Король сдался, но королева и придворные не сдавались. Для Марии-Антуанетты и ее легкомысленного, жадного до денег окружения все действия упрямцев, которых они считали непокорным сбродом, были величайшим оскорблением. Нужно было срочно переходить к действиям, иначе королевство погибнет. И они стали оказывать давление на Людовика. Маршал де Брольи начал собирать войска, и в Версаль стали входить странные полки, состоявшие из надежных иностранных наемников. А 11 июля внезапно появился королевский указ о немедленном изгнании из Франции Неккера (которого по-прежнему считали защитником реформ). Собрание теперь должны были разогнать или подчинить власти те солдаты, которым Мирабо бросил вызов. И в этот момент словно раздался гром среди ясного неба: парижане взялись за оружие. Парижская чернь стала военной силой, спасла Собрание, устрашила короля и продолжила революцию.
Жители огромной столицы пред восстанием несколько дней были в сильнейшем волнении. Из Версаля, до которого было немногим больше 10 миль, в Париж прилетали всевозможные слухи. Сады огромного здания, которое называется Пале-Рояль, стали местом сбора для многих тысяч шумной, жестикулирующей молодежи и сильно обеспокоенных людей постарше. И вот 12 июля в городе стало известно, что Неккер отстранен от должности. Это был явный признак возвращения назад, к самодержавию. Молодой журналист Камилл Демулен вскочил на стол, держа по пистолету в каждой руке, и крикнул вздымавшейся как волна толпе: «Граждане! (Это слово было тогда новым во Франции.) Нельзя терять время! Отставка Неккера – это удар в колокол Варфоломеевской ночи для патриотов! К оружию!»
Париж вздрогнул и очнулся. Все неупорядоченные силы этого города – большого, порочного, роскошного, но при этом полного людей, преданных новым идеям свободы и братства, – объединились и вспыхнули ярким огнем. Слабая полиция была оттеснена в сторону. Французская гвардия (что-то вроде гарнизона из ополченцев) побраталась с мятежниками. Арсеналы были открыты, и народ взял из них оружие. Выборщики[149]
наскоро создали правительство для города и начали набирать солдат в Национальную гвардию[150]. После дня полной неразберихи началось что-то похожее на упорядоченные действия.

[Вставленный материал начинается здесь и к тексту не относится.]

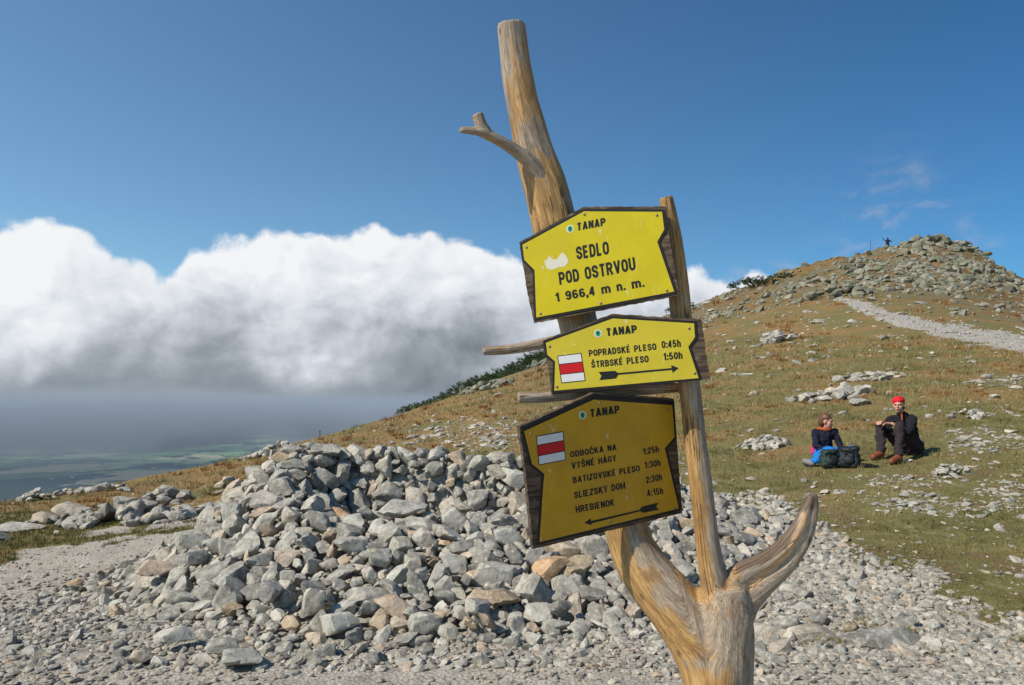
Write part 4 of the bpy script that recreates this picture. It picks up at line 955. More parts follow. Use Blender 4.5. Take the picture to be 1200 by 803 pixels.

И 14 июля вооруженная толпа бросилась на замок короля, на старую тюрьму, где узники сидели «по желанию короля», – на Бастилию. Ее тюремные башни уже не были заполнены арестантами, но она была символом власти аристократов. У Делоне, коменданта Бастилии, были пушка и крепкие стены, так что он смог бы отбить атаку, но солдаты его малочисленного гарнизона пришли в ужас, увидев перед своими воротами тысячи разъяренных людей. Комендант вступил в переговоры с восставшими и сдался. Потом толпа позорно убила его, когда те, кто захватил его в плен, вели его в мэрию.Гонцы срочно помчались с этим известием в Версаль, а там герцог де Лианкур без всякой подготовки сообщил новости Людовику XVI. «Это бунт!» – воскликнул король. «Нет, государь, это революция», – ответил рассудительный герцог. Весь план придворной партии рухнул как карточный домик. Покорить бушующий Париж – совсем не то, что разогнать безоружных депутатов. Неккер был возвращен, а положение Собрания стало прочным как никогда.
В одном отношении Франция, несмотря на таможенные заставы на границах провинций и на многие другие разделительные линии, была очень централизованной страной: Париж господствовал над остальной страной и в политической, и в интеллектуальной жизни. Казалось, что за пределами великой столицы почти невозможны какие-либо организованные усилия народа. Во многих сельских округах невежество и политическая апатия населения были огромными. Один умный путешественник-англичанин[151]
4 июля 1789 г. оказался в процветающем городе Шато-Тьерри. Он не смог там найти ни одной газеты (а в Париже их тогда было множество), чтобы узнать о великих событиях, произошедших во Франции.«Какая глупость, бедность и отсутствие информации! – написал он. – Вряд ли этот народ заслуживает свободы. Даже самая слабая, но решительная попытка остановить их силой, если бы произошла, вряд ли потерпела бы неудачу». Но вот новость о том, что мрачный замок короля взят штурмом, долетела до всех маленьких деревень и ферм. Среди крестьян сразу же начался ропот, а от слов они быстро перешли к энергичным и жестоким действиям. Долой ненавистные «феодальные пошлины», грабительские налоги, тиранические барщины! Если слова «права народа» что-то означают, то они значат именно это! И скоро во многих округах вечернее небо стало красным от пожаров: горели замки беспомощных дворян. В других местностях крестьяне совершали меньше насилия: они только сжигали книги, где были записаны их феодальные пошлины, думая, что, уничтожая запись, отменяют этим пошлину.